When battles are won over body, mind

A tragic accident did not weaken Rashmi Singh’s will but she only emerged stronger

April 21, 2014 11:54 am | Updated May 21, 2016 12:36 pm IST - New Delhi

Artworks by Rashmi Singh displayed during an exhibition at Alliance Francaise in New Delhi.

Artworks by Rashmi Singh displayed during an exhibition at Alliance Francaise in New Delhi.

Hold fast to dreams,

For if dreams die,

Life is a broken-winged bird,

That cannot fly

— Revolutionary American poet and social activist Langston Hughes

These words aptly describe Rashmi Singh. For she was written off by the doctors when she, along with her mother, an aunt and a driver, met with an accident in 2003 at Jaipur. But she lived on to fulfil her dreams.

While two of them succumbed to their injuries and one was crippled for life, Rashmi survived out of her sheer will power. Delhi-based Rashmi today is a practicing criminal lawyer and an artist.

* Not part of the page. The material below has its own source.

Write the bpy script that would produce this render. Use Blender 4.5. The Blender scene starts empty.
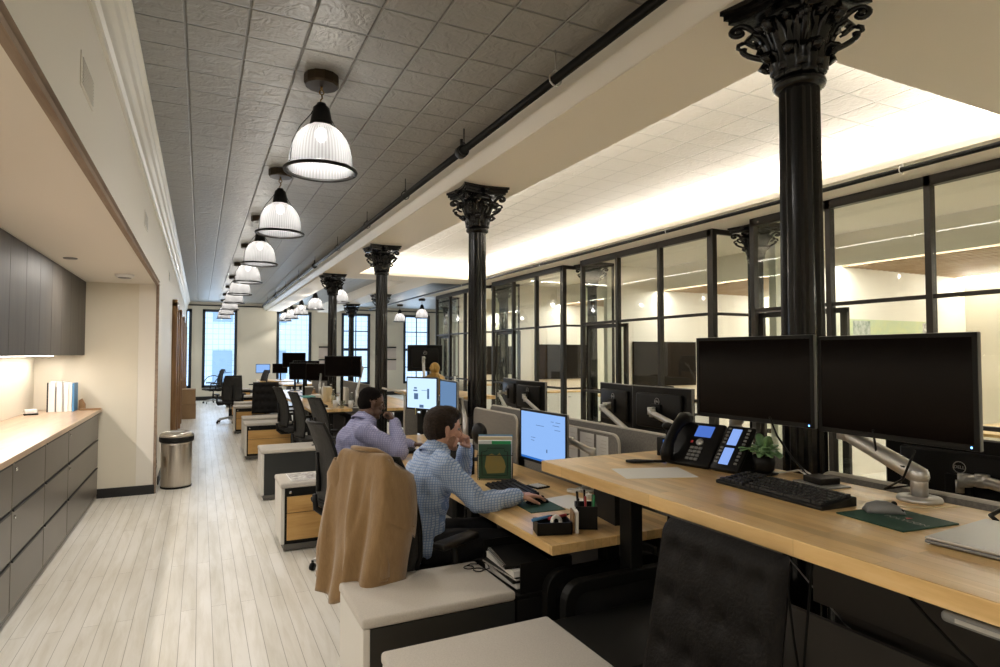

Rashmi, now 48 and a mother of two, had gone to attend a marriage with her family members when their car met with an accident. The car flipped thrice and Rashmi ended up with multiple fractures and damage to her brain.

While she remained restricted to bed for a long time, she battled anger and depression and found solace in art. Having even forgotten alphabets due to injuries to her brain, lying on the bed with retrograde amnesia, she started drawing some lines and picking up letters all over again.

Soon her past experience with her maternal uncles — famous sculptors Purshottam Singh and Kamleshwar of Rajasthan who taught her the finer nuances of image making in her childhood days — and her sessions with artists at Dilli Haat from whom she learnt artistic detailing, Rashmi started regaining her memory.

What had hit her most was her doctor’s statement that she would never be able to walk again. “His confidence was insulting. I decided to prove him wrong,” Rashmi said. She recounted how by starting with a walker, climbing and descending stairs she finally took to gardening to soothe her nerves.

Considering herself God’s “pet dog”, she began talking about God through her works in original Tanjore style — the love of Radha and Krishna, their meeting points with beautiful flora and fauna denoting an ecological balance; Maa Tara as a symbol of protection and warmth; Buddha and his creased face signifying even he is not spared of grief.

Rashmi did not stop with art. She also studied law and became a lawyer only to fight some personal cases and went on to win all. Now, she also works in a private firm as a criminal law adviser.

Apart from beautician Shahnaz Husain, her mother has been her source of inspiration. “My mother used to do conduct many programmes on women empowerment on All India Radio.”

She also credits her daughter Ananya as her angel, who served her “when no one could” and her husband, who would shuttle from one posting (as an IRS officer) to another and yet come to serve her whenever he could, she said.

Now, a veteran with 24 group shows and four solos, she paints gods from various religions in original Tanjore style, designs them with real stones, backs them with meenakari work, then entwines and frames them with real gold.

“I don’t know where my journey will end. If God has chosen me for more tests, I am ready,” said Rashmi, who recently held her fourth solo show “Ayati” at Alliance Francaise here.